* _RECORDED DATA_:

● ● ●

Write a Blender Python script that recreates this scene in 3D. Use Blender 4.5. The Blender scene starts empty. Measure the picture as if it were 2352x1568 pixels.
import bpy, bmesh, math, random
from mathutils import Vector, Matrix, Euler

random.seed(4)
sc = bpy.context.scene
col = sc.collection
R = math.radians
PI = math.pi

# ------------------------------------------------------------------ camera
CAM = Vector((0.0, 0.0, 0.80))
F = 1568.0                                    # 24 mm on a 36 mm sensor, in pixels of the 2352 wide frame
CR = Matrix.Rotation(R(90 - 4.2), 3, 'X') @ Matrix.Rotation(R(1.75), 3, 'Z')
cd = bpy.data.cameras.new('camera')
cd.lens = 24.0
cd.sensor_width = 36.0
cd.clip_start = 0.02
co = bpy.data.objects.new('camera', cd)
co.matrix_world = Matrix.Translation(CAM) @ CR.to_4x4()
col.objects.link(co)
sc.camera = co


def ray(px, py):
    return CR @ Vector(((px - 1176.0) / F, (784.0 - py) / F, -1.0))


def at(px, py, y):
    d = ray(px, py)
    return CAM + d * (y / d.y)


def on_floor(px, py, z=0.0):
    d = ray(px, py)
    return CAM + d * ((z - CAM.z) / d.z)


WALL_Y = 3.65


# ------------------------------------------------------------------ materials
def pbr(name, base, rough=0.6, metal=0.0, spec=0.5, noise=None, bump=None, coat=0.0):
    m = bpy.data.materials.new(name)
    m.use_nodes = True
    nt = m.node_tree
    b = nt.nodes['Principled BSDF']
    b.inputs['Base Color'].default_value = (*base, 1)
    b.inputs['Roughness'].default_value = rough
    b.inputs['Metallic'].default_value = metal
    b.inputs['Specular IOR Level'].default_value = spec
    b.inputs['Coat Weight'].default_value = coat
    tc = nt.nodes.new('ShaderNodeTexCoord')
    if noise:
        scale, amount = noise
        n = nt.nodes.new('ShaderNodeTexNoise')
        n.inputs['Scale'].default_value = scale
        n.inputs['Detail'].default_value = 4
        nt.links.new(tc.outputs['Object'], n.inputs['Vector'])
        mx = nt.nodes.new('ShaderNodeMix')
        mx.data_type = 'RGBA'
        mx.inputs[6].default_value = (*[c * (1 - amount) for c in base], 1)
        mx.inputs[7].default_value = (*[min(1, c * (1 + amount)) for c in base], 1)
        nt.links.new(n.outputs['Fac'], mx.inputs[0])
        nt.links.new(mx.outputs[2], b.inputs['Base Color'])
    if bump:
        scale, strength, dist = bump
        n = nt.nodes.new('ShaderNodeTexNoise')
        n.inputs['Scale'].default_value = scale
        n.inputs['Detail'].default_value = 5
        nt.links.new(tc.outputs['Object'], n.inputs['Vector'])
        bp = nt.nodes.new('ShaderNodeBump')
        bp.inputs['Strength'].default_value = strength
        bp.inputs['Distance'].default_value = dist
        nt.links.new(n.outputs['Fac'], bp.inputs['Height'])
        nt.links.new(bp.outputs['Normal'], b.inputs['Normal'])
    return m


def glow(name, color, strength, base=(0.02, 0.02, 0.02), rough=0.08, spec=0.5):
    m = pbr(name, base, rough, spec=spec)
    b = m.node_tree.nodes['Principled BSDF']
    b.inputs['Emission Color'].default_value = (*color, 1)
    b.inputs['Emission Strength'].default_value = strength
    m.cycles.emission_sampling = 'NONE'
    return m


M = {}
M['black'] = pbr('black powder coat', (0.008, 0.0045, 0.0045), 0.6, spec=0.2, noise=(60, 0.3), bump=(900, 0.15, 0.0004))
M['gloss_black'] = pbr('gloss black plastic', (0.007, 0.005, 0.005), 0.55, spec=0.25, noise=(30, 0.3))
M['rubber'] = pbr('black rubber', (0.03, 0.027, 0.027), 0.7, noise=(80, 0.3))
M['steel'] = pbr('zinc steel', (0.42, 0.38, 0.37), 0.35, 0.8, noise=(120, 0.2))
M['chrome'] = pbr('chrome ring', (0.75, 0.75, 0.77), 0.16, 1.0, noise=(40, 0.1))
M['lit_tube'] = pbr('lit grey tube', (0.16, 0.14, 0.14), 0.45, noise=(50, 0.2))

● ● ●

* _EXERCISE BRIEF_: Read through the lines above and collect those that contain the string "pixels".

* _SOLUTION FOR THIS PROBLEM_:
Write a Blender Python script that recreates this scene in 3D. Use Blender 4.5. The Blender scene starts empty. Measure the picture as if it were 2352x1568 pixels.
F = 1568.0                                    # 24 mm on a 36 mm sensor, in pixels of the 2352 wide frame